#### [WHAT THE EXERCISE ASKS]
Copy every line in which the string "foliage" occurs.

※

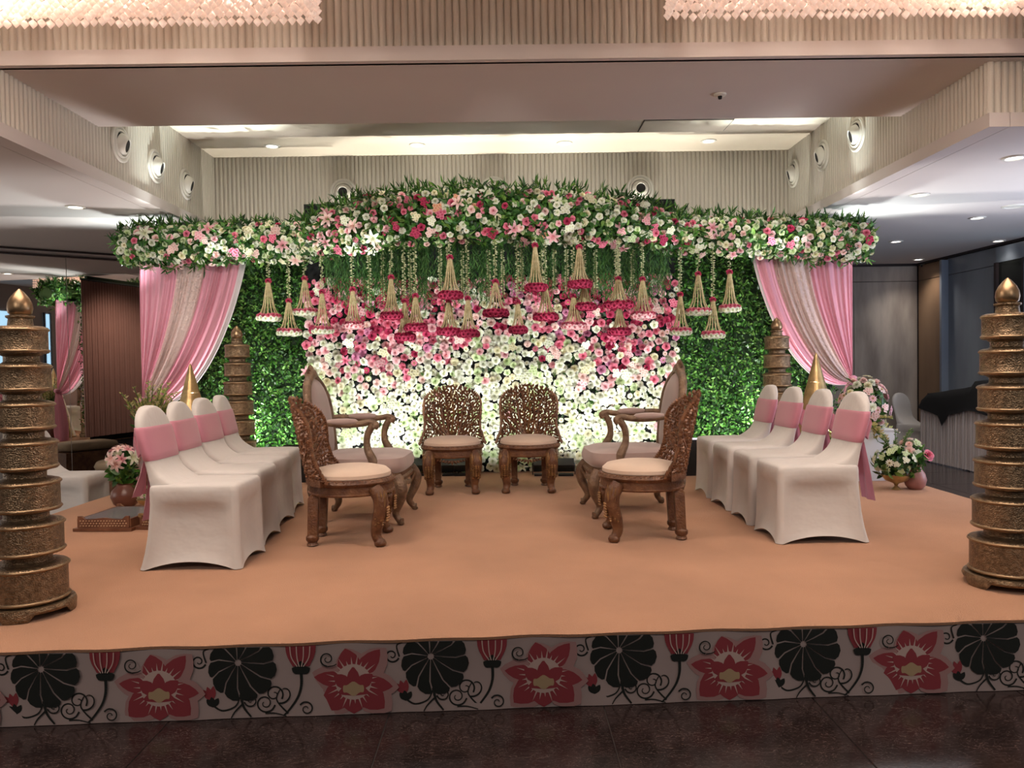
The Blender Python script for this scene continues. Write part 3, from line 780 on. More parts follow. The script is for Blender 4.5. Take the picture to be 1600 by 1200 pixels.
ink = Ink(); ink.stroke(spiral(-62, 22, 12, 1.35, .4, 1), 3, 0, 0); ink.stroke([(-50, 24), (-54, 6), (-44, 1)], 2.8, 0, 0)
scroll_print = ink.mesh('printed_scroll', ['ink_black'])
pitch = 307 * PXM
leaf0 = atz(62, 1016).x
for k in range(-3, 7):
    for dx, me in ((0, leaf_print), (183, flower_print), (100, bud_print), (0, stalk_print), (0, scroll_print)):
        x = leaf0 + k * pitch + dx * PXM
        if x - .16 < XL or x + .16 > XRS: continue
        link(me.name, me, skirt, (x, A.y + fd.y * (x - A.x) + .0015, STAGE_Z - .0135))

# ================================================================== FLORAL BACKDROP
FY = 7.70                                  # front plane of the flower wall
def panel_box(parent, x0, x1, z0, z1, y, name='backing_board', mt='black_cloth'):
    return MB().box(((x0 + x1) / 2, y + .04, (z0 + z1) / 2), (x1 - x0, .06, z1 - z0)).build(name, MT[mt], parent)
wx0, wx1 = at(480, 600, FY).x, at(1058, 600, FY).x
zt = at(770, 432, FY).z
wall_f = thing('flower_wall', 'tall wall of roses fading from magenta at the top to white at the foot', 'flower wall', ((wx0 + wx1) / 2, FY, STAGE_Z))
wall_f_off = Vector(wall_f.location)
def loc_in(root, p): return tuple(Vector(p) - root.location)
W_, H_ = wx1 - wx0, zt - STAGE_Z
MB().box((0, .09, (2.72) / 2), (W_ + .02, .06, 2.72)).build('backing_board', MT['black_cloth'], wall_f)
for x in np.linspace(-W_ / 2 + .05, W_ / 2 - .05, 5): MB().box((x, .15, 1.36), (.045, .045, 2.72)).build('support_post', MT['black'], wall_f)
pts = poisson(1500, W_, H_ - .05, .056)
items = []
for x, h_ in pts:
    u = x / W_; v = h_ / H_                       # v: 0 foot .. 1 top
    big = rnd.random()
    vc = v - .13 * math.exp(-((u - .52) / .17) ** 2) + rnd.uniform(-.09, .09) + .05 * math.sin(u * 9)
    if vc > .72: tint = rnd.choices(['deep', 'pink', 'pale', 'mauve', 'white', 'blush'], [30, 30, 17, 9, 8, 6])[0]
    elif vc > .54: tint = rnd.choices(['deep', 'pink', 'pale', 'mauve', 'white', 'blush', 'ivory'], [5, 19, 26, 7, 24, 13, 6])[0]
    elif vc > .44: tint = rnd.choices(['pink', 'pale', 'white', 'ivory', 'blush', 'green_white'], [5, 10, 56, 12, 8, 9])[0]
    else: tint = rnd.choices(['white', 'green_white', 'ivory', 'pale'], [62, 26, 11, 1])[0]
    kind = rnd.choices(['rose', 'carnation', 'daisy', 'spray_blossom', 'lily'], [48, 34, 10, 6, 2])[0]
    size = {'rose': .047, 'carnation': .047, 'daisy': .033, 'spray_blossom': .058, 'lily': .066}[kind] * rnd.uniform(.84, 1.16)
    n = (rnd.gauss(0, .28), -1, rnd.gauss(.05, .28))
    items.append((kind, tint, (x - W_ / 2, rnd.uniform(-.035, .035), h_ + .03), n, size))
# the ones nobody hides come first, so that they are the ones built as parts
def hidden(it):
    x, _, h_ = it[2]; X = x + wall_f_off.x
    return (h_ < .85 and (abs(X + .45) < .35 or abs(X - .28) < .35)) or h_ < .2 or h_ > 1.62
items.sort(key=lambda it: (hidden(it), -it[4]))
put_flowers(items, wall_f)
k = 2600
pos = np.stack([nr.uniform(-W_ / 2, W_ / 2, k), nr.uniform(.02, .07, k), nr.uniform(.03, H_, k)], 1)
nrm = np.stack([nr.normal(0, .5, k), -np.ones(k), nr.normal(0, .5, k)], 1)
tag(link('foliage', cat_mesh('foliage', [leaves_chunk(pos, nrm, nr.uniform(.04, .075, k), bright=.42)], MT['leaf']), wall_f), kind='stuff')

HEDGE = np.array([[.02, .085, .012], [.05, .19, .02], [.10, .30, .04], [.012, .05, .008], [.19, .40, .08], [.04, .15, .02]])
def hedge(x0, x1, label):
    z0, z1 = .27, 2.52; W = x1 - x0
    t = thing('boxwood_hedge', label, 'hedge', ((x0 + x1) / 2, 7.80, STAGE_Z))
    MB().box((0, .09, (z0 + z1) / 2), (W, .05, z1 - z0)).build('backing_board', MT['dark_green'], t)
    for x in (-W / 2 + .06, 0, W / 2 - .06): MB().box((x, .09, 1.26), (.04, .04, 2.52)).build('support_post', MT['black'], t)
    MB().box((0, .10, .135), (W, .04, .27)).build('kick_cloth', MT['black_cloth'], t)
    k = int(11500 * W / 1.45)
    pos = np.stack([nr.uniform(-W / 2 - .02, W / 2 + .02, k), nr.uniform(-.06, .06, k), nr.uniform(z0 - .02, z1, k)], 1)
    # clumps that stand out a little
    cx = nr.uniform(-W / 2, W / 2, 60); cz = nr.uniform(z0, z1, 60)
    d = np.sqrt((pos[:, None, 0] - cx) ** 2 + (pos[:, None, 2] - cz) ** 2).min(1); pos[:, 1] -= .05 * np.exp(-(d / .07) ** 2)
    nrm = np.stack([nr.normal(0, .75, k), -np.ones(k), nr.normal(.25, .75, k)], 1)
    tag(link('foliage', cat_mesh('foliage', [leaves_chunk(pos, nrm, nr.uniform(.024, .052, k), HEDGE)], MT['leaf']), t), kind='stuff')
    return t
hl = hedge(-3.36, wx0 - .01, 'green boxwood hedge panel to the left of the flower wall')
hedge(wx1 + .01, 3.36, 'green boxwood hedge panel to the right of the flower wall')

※

#### [THE REPLY]
tag(link('foliage', cat_mesh('foliage', [leaves_chunk(pos, nrm, nr.uniform(.04, .075, k), bright=.42)], MT['leaf']), wall_f), kind='stuff')
    tag(link('foliage', cat_mesh('foliage', [leaves_chunk(pos, nrm, nr.uniform(.024, .052, k), HEDGE)], MT['leaf']), t), kind='stuff')